Written exercise: Find the string "part" in the entries and copy each line that has it.

** Start The records **

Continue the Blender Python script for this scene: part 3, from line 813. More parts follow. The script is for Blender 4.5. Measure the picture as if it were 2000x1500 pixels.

** End The records **
** Start The records **

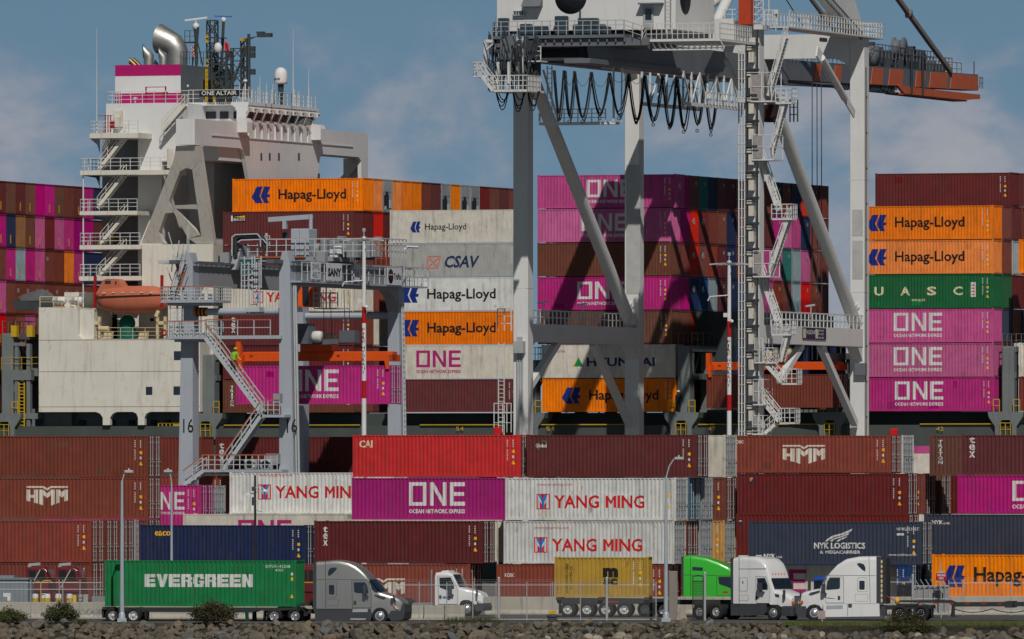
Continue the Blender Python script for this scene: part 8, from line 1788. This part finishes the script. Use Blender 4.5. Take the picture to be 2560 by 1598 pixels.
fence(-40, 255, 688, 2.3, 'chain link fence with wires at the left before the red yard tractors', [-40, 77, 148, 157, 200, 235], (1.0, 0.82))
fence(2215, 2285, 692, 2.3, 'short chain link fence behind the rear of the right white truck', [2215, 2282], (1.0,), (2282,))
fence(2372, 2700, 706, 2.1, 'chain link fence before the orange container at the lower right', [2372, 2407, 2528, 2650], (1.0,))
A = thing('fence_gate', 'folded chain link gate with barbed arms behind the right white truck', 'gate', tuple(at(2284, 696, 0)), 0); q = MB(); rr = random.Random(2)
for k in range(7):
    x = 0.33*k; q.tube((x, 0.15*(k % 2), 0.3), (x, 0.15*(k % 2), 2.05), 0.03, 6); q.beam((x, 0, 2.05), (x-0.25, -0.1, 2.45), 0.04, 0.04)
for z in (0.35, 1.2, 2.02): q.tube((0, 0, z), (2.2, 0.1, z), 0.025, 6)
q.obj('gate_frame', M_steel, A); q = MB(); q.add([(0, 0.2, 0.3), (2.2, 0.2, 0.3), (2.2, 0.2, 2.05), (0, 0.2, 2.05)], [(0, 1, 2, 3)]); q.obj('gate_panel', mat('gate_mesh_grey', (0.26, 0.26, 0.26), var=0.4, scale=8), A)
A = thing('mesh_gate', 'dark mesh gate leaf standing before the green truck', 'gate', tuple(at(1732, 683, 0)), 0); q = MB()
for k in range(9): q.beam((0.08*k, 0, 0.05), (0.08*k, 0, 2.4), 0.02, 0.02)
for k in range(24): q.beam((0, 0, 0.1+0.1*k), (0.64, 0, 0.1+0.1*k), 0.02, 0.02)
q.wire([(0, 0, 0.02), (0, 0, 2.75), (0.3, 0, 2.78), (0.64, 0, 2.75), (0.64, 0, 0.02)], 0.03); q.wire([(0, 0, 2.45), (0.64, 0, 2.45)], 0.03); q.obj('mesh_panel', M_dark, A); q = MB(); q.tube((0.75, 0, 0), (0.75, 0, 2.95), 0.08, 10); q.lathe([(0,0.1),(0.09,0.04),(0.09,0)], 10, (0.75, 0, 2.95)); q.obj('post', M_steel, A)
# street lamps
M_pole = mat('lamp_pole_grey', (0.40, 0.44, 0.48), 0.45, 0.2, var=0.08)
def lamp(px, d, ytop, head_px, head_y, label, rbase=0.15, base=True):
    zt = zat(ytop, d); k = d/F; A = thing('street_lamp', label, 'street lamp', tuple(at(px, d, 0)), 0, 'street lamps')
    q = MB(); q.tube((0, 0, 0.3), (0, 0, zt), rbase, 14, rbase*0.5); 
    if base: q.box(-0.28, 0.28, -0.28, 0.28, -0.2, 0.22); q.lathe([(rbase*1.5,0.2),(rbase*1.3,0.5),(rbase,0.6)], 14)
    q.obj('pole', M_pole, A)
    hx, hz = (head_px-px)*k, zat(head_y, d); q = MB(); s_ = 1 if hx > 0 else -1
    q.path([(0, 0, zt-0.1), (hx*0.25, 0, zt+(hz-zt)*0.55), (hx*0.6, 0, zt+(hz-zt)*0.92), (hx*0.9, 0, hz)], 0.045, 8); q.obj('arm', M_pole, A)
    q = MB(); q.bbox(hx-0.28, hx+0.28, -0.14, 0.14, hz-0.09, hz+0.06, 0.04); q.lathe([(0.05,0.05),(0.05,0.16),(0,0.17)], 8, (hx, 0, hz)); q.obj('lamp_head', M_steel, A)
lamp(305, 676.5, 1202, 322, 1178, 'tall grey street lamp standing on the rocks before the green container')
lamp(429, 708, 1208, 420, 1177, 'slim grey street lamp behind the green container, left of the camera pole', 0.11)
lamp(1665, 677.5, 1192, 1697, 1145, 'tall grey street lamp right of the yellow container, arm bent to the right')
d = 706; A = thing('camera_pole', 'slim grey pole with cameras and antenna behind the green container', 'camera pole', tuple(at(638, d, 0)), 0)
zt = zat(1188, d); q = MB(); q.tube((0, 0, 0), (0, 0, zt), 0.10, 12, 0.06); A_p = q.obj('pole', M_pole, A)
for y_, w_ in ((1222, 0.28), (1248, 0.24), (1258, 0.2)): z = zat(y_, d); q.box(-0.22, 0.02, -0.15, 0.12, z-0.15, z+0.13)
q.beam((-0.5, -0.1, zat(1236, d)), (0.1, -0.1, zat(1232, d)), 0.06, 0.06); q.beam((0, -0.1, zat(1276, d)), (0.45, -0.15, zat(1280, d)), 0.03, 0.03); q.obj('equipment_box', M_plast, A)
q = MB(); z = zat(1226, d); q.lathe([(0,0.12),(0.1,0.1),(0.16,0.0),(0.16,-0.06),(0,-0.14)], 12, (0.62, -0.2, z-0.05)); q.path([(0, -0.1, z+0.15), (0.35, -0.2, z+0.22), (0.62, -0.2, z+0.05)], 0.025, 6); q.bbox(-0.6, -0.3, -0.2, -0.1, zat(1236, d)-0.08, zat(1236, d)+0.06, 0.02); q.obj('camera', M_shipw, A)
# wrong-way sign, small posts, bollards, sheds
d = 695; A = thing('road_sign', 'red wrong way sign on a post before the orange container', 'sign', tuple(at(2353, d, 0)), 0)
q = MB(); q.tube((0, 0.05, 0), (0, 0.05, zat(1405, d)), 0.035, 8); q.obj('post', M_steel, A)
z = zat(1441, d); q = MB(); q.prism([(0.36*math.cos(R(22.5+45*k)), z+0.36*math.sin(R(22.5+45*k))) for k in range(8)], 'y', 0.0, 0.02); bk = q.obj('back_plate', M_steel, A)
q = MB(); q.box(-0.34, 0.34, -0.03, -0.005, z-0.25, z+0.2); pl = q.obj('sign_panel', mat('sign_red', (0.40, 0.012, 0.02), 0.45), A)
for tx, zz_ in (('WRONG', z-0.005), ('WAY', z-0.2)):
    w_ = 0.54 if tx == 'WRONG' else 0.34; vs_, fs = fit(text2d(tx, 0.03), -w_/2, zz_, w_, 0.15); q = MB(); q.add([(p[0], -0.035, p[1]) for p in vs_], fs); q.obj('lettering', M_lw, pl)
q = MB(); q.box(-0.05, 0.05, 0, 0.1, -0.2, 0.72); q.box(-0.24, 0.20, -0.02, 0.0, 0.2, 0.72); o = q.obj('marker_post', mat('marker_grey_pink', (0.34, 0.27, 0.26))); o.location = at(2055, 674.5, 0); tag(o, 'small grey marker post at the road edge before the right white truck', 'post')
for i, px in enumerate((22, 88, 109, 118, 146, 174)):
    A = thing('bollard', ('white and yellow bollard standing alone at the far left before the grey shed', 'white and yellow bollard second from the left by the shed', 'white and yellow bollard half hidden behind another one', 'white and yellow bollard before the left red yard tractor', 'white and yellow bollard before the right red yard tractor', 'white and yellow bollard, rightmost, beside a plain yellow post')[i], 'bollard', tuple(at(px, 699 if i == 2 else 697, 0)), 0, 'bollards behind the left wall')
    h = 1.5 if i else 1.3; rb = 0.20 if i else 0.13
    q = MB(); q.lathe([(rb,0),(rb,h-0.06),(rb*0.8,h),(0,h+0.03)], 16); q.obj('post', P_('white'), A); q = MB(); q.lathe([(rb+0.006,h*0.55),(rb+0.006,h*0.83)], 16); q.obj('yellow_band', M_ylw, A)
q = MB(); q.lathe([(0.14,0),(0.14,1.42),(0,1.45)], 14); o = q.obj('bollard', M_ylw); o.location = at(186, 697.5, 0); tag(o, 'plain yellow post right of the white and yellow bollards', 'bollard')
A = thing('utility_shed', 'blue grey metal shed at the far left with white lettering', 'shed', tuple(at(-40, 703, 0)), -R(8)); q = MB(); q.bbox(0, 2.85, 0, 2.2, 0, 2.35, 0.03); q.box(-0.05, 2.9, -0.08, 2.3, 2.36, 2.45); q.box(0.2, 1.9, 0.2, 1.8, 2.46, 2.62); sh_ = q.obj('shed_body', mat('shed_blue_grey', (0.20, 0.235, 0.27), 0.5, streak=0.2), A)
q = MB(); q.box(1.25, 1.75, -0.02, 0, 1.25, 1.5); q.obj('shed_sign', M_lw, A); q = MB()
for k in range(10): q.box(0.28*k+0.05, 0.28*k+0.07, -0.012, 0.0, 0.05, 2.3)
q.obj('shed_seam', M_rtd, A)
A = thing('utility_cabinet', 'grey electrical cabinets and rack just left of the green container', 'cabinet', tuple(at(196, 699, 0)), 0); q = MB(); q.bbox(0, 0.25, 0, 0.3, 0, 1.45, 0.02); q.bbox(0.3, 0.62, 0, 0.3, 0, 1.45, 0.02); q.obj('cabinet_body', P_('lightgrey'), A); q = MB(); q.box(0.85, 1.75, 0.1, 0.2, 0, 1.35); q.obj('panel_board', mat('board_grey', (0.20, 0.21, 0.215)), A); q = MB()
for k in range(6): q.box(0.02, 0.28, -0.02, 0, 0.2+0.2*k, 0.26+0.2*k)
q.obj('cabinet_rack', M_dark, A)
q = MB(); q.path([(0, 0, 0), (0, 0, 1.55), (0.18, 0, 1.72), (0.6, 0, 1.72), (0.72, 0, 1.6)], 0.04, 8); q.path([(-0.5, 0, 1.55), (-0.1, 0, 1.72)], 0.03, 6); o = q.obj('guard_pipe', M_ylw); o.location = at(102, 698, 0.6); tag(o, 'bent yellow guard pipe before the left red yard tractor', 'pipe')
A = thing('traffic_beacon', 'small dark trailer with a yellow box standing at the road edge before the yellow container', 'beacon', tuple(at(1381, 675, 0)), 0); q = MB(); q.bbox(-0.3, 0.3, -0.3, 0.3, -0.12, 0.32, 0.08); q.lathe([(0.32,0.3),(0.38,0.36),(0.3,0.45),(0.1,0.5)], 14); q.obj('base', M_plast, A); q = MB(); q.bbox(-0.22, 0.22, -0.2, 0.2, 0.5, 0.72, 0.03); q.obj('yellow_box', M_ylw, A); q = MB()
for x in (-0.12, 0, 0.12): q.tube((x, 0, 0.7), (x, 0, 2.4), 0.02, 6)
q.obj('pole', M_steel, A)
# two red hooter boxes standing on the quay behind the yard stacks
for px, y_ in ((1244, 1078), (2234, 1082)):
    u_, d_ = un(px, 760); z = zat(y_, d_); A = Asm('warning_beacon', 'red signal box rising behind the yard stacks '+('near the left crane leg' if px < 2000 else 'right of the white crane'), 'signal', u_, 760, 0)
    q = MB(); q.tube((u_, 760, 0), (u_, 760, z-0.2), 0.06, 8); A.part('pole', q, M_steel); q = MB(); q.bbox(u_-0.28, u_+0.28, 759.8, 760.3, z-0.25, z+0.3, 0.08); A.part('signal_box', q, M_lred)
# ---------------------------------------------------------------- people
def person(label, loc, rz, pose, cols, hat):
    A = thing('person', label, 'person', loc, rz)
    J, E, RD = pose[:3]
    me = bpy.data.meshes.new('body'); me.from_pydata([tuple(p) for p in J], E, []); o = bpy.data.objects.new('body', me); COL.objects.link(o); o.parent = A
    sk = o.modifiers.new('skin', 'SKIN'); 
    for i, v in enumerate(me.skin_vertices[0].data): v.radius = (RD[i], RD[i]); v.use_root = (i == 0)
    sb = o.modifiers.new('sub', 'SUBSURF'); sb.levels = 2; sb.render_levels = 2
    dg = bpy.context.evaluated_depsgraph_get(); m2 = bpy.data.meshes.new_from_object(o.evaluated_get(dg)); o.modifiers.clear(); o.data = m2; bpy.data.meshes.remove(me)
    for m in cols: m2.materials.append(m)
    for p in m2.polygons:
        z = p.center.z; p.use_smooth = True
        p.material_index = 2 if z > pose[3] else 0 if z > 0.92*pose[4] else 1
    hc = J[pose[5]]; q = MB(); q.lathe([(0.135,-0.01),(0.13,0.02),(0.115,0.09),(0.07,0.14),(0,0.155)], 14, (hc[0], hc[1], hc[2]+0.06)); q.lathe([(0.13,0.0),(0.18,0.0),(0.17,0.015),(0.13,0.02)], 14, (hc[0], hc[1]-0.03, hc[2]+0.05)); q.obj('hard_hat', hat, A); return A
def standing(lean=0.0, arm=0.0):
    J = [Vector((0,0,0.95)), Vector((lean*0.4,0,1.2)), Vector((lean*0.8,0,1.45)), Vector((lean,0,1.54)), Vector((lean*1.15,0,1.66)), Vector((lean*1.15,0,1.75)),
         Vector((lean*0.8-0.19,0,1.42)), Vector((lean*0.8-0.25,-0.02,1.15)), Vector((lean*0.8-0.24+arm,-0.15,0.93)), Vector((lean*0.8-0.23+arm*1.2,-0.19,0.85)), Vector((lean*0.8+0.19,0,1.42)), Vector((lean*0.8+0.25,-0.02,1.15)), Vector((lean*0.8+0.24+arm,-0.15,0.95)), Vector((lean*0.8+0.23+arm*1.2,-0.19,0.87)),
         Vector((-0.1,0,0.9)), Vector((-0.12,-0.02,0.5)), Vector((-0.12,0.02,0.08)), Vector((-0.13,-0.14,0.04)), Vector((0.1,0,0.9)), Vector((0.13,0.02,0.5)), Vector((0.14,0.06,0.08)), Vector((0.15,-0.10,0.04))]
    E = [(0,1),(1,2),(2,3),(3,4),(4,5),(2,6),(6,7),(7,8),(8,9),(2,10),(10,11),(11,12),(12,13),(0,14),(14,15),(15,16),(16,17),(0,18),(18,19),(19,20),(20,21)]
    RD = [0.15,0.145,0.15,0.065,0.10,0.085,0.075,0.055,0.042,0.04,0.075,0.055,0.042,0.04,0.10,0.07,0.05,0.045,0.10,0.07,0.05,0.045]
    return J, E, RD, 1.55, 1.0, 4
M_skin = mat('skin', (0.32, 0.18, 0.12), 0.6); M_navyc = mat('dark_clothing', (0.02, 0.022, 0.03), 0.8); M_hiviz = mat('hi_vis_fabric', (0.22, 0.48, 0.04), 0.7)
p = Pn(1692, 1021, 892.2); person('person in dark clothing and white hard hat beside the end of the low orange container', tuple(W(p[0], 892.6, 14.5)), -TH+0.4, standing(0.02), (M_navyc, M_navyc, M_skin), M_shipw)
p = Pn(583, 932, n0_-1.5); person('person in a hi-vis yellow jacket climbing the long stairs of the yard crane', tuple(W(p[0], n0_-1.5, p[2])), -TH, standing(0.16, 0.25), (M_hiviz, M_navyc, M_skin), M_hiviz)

** End The records **

Result for this task:
Continue the Blender Python script for this scene: part 3, from line 813. More parts follow. The script is for Blender 4.5. Measure the picture as if it were 2000x1500 pixels.
Continue the Blender Python script for this scene: part 8, from line 1788. This part finishes the script. Use Blender 4.5. Take the picture to be 2560 by 1598 pixels.
    q = MB(); q.tube((u_, 760, 0), (u_, 760, z-0.2), 0.06, 8); A.part('pole', q, M_steel); q = MB(); q.bbox(u_-0.28, u_+0.28, 759.8, 760.3, z-0.25, z+0.3, 0.08); A.part('signal_box', q, M_lred)